No flaw, just a little misunderstanding
There is no flaw in our system of arithmetic. The flaw is in the statement of the problem.
Look:
.999=x
10x=9.999
10x - x = 9x
is all very well, but
9x=9 and
1x=1
are wrong.
To see where it goes wrong, write
x = 0.999...9, where the dots in the middle refer to a variable number of decimal places.
If x = 0.999...9
to any number of decimal places you please, then
1x is (obviously) also = 0.999...9
again, to any number of decimal places you please.
Even if the line stretches out the crack of doom like Banquo's heirs in the witches' mirror, this number can never be equal to 1.
Likewise,
9x = 9(0.999...9)
= 8.999...
1
which is definitely not the same number as 9, no matter how many decimal places you care to stretch it out to.

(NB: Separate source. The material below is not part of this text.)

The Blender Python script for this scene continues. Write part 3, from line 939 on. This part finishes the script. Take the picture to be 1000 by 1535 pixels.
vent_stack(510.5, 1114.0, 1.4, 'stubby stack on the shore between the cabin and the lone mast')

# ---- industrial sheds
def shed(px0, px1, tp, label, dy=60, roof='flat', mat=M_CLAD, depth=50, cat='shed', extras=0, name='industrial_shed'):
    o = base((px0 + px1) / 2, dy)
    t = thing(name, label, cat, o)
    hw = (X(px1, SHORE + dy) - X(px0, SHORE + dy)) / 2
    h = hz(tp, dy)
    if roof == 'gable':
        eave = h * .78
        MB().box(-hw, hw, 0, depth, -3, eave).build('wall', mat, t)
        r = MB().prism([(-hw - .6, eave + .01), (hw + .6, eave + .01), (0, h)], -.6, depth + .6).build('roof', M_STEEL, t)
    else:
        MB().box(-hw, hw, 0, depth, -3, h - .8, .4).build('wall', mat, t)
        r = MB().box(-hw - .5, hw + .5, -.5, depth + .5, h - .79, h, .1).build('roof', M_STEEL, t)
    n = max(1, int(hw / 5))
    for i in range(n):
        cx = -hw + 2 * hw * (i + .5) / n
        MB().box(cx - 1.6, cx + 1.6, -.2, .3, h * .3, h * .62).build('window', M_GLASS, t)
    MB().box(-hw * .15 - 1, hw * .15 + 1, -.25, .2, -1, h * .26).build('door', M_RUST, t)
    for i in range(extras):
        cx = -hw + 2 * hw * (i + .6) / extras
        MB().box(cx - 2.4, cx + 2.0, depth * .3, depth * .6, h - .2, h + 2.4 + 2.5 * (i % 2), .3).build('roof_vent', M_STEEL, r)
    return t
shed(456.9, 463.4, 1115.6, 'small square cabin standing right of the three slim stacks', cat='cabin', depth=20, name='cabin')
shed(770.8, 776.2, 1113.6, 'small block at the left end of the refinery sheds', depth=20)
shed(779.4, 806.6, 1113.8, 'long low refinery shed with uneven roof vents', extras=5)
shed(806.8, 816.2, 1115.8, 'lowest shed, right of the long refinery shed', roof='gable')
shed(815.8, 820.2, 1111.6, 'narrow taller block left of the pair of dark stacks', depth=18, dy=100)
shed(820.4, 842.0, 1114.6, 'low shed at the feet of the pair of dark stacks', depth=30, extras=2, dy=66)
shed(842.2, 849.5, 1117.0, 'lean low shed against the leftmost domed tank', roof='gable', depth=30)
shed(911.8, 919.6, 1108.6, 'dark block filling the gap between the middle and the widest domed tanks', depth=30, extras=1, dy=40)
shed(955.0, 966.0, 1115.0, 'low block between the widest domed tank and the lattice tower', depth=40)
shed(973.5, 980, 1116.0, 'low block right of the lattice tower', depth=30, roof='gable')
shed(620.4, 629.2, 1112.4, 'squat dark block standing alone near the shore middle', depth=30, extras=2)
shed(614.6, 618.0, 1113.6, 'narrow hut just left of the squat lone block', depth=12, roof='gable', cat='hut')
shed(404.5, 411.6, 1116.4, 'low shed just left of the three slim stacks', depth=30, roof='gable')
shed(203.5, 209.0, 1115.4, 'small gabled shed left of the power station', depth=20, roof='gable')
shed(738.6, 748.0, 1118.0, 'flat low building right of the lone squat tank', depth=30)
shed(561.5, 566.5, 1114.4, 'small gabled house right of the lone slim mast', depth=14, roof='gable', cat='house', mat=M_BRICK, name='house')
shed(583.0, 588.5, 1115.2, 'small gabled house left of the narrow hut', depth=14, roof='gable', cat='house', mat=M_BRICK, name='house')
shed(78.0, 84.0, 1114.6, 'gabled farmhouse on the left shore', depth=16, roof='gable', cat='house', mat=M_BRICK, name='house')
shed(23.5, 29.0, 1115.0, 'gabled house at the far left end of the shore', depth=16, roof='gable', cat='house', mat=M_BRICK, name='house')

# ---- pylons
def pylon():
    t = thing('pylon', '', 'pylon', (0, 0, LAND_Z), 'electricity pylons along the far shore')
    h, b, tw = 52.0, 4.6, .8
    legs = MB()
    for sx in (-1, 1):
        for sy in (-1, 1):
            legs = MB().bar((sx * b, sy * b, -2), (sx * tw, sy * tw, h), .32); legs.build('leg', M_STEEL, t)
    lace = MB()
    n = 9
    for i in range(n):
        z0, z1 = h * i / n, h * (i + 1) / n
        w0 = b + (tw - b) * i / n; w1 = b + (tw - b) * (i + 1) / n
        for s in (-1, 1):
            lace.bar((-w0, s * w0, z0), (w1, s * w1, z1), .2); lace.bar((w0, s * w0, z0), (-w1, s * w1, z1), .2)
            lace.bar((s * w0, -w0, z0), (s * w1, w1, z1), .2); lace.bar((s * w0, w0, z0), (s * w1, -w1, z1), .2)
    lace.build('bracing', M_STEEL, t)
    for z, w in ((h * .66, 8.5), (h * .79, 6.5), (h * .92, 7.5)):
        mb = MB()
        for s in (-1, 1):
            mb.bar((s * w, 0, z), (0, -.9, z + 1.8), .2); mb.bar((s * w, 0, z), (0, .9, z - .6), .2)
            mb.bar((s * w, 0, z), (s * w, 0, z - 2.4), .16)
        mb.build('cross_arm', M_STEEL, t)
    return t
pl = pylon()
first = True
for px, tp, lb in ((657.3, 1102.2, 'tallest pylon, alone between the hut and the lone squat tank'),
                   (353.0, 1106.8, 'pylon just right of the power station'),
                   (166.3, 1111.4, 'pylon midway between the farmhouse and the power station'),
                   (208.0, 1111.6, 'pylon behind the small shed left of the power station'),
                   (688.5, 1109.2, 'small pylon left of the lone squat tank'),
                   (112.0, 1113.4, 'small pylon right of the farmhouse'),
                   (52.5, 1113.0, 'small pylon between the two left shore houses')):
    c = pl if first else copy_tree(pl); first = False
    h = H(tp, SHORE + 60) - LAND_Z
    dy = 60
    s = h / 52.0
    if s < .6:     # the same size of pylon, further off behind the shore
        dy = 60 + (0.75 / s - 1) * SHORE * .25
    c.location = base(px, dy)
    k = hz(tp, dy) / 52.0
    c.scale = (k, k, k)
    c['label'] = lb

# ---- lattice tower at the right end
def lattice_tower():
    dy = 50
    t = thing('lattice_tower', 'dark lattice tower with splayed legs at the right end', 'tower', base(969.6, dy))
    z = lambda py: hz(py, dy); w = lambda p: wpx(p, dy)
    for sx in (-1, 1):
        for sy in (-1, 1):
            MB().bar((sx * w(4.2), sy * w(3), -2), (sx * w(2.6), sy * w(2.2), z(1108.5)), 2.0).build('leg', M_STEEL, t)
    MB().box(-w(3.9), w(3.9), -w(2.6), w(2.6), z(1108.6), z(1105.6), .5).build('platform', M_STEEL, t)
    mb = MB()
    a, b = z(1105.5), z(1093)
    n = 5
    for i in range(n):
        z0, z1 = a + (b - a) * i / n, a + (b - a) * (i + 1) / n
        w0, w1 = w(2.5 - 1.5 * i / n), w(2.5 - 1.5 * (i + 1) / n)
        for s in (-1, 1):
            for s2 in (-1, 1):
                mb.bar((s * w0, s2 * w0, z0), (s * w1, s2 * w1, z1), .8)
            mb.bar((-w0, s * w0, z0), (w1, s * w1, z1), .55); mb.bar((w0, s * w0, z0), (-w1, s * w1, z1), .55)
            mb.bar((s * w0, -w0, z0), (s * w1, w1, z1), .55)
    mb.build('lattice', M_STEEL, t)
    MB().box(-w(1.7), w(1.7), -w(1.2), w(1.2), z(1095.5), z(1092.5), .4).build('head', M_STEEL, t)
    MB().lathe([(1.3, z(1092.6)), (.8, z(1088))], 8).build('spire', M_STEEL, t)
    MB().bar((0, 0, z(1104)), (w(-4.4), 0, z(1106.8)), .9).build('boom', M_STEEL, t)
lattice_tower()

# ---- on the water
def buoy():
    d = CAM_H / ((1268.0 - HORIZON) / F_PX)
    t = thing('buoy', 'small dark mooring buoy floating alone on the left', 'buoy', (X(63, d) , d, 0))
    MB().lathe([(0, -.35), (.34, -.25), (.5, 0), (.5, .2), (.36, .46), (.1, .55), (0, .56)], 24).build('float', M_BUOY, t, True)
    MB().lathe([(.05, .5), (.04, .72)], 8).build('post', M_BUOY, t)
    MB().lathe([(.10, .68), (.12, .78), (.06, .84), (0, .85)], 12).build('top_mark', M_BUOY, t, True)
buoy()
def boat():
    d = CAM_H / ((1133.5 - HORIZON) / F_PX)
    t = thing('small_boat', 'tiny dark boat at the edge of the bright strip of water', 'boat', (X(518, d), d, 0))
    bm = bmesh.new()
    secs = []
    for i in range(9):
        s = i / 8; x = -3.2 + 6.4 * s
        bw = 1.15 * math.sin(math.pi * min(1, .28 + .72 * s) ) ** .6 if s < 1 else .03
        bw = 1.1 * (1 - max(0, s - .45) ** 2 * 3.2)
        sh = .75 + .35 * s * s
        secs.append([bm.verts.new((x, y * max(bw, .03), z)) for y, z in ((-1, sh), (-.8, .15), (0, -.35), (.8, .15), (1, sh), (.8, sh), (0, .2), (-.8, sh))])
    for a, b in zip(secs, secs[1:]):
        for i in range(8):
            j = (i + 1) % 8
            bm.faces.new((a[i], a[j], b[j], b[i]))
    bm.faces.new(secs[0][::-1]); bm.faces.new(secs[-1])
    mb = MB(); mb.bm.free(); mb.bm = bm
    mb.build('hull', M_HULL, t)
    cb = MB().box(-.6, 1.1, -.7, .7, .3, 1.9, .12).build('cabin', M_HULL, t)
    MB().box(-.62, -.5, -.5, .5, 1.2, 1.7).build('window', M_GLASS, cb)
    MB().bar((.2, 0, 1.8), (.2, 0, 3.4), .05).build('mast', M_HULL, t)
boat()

Another, perhaps simpler, way of exposing the flaw in this little arithmetical conundrum is to point out that in your post you treat
x as a
constant of finite value 0.999, when actually it is a variable whose range lies between 0.900...1 and 0.999...9.
Also,
the obvious conclusion in my mind is that you can't substract an infinite number.
A number carried to an infinite number of decimal places is not an infinite number. It may not be accurately expressible in decimal notation (as Pi
and your example, 1/3, are not) but these are still numbers with finite values.